Where does De'Anthony Thomas from Oregon rank on the list of the fastest players in NCAA Football 14?
Where does De'Anthony Thomas from Oregon rank on the list of the fastest players in NCAA Football 14? Twitter/EA NCAA Football

This year marks the four-year anniversary of EA Sports canceling the NCAA Football franchise. EA was backed into a corner when Ed O’Bannon named them in a lawsuit, along with the NCAA and the Collegiate Licensing Company, accusing the entities of using his likeness without his permission.

EA, to their credit, settled the lawsuit and agreed to pay former and current players at the time $60 million to end their part of the lawsuit. Due to the ongoing litigation, EA has chosen not to bring the game back as the NCAA appealed their loss in the suit.

Since the game disappeared in 2013, there has been a hole in sports gaming. NCAA Football was the final college sports game on the market at the time of its demise. EA Sports canceled their March Madness college basketball game in 2010 and 2K stopped making the critically acclaimed College Hoops series in the same year, which some people still play to this day. While games that feature professional sports players and teams are great, fans still want to play a college game that features bands, chants and the Saturday afternoon atmosphere that NCAA Football gave players.

In August 2016, Peter Moore in an interview with Polygon knew that NCAA Football had to end “when your lawyer's’ fees are more than the revenue you can expect to get in.” However, Moore, who recently left EA to take over as CEO of Liverpool FC, said something that many saw as hope that the game could return.

"It was an unclear future for us," Moore said. "It was a really sad day and we said, 'We just can't do this anymore...

And one day I know we'll be back."

That last sentence is what many took from the interview. While the revenue for NCAA Football never came close to the revenue that Madden brought in to EA (NCAA represented just 5% of the company's revenue ), the game was still popular and served a purpose. Players had the option to import draft classes from NCAA Football to Madden season after season to create a kind of synchronicity between the games. While some of the attributes were a bit wonky in the importing, it was a cool option and something that Madden is desperately missing today.

Of course, the hiccup that remains is the compensation for players. The NCAA would not allow it, but EA Sports was willing to pay the athletes they featured in the game. According to court filings in 2014, EA was prepared to pay more money to the NCAA and athletes for the right obtain “more precise likenesses of the players in the game.” EA's willingness to pay could be an interesting development down the line if the NCAA continues to lose appeal after appeal. Will that open up EA Sports to paying athletes directly for their likenesses in a future NCAA Football game?
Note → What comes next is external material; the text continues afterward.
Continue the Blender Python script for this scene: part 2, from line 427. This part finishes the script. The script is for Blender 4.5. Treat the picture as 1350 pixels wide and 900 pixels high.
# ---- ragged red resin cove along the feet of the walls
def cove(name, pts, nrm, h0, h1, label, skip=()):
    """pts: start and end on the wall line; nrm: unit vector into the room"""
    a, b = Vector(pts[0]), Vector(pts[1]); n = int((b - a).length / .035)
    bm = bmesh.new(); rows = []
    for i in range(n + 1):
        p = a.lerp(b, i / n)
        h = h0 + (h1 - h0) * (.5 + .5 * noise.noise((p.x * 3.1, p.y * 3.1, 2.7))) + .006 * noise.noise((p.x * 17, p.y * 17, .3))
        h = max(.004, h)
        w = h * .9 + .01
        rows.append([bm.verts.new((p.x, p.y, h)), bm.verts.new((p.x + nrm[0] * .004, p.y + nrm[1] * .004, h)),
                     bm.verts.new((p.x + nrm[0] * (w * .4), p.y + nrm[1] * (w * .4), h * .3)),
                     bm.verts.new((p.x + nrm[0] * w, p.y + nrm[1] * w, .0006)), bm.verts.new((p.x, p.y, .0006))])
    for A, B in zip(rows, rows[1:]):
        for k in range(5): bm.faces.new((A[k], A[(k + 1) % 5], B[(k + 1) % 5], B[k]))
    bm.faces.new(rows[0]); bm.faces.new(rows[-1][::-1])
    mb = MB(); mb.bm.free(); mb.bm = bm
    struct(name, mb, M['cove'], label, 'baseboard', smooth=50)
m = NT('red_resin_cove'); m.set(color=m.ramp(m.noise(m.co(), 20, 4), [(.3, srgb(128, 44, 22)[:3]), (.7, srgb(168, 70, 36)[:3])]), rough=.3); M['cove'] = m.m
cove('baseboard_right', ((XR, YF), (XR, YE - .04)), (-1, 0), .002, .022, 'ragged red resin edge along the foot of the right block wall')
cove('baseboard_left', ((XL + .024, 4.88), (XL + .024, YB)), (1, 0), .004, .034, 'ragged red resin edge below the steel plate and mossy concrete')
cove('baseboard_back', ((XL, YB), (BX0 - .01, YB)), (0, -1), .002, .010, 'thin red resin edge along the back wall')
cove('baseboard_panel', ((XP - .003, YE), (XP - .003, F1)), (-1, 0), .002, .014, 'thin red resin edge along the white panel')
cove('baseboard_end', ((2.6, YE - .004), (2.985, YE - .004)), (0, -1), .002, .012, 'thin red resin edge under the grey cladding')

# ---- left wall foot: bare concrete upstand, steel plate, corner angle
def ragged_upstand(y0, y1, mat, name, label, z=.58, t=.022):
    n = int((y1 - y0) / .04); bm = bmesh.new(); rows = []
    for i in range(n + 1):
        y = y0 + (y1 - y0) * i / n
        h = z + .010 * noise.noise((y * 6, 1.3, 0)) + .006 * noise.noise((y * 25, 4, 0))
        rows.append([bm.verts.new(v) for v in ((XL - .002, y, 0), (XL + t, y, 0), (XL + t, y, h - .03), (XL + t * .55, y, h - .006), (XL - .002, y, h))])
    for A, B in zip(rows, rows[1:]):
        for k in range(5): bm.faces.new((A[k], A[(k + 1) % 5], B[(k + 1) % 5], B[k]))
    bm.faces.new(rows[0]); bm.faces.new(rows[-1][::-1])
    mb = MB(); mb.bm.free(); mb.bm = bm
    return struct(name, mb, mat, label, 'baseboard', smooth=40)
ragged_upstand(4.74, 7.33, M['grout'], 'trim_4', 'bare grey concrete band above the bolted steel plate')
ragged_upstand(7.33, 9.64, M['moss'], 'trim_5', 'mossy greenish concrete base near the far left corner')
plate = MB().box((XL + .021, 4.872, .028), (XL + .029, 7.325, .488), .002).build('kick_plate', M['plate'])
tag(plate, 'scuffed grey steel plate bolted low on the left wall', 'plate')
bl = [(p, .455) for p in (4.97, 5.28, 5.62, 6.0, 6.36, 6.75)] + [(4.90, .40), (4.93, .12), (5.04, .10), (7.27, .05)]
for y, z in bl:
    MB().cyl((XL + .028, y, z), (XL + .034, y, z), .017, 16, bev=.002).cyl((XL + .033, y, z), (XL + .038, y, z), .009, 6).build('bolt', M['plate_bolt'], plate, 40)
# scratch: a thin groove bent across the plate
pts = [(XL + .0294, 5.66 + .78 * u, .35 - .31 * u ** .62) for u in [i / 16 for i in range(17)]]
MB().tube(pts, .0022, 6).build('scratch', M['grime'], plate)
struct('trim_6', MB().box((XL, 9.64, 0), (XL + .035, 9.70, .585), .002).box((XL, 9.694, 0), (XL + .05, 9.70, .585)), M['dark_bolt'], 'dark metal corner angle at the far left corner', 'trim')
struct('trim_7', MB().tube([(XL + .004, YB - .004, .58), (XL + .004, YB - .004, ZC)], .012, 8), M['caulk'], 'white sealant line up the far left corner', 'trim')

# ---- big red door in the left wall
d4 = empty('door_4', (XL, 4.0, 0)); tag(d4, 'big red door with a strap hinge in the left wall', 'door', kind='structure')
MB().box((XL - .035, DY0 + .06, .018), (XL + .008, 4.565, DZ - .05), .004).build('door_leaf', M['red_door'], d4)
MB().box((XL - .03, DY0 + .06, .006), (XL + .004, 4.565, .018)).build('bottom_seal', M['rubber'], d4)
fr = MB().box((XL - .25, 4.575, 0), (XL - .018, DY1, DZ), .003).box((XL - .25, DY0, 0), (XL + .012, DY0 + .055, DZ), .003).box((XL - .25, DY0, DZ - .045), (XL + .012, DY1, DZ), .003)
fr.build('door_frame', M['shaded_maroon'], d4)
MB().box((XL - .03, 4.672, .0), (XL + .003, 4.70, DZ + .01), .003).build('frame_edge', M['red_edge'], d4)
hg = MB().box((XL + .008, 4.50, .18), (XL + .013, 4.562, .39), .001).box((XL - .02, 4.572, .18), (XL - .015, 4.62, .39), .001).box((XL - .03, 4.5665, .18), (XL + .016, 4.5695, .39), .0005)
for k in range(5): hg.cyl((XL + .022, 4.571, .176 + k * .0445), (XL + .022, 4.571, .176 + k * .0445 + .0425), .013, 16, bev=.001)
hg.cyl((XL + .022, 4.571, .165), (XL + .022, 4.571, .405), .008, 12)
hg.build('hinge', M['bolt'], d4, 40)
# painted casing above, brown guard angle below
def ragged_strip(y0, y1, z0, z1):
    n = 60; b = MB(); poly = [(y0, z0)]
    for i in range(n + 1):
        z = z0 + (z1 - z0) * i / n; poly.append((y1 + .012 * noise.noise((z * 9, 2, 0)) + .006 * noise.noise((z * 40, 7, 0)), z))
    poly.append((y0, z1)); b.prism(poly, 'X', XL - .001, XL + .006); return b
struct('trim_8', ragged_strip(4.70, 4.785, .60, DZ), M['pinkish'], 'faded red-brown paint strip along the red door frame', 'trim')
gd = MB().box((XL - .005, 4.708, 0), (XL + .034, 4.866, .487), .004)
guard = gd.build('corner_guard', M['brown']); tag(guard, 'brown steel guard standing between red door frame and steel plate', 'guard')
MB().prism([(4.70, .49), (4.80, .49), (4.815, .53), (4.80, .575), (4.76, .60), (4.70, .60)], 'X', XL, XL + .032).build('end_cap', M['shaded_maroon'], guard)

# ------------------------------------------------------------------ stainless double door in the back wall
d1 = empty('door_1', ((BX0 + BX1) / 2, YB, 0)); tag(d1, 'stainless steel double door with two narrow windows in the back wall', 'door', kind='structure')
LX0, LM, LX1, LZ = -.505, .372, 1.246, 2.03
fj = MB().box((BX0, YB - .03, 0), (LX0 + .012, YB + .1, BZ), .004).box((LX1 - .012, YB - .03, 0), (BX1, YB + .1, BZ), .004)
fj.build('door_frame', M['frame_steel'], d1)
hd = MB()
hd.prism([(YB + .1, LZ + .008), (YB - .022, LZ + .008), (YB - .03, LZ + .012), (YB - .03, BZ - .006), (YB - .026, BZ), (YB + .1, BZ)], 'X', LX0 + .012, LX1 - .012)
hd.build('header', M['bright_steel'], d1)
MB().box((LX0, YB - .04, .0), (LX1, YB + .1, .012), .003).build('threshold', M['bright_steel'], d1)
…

Fans of the NCAA Football franchise are clamoring for the game’s return. In this era of the College Football Playoff and conference realignment, the game could take on a whole new look. There are still hardcore fans who still play NCAA Football 14 and add current rosters to the game every season for those who still pop on NCAA Football. While it seems as if the game is forgotten, there is still many who would wait in line to buy the game on release day, myself included.

NCAA Football 14 was a work of art as many called it the best sports game ever made. With next-gen consoles and what the development team knows now after years to gather ideas, a new installment of NCAA Football could be a hit at a time when the sports gaming landscape could use a jolt. I know it is a pipe dream, but as the little kid in Angels in the Outfield said, “Hey, it could happen.”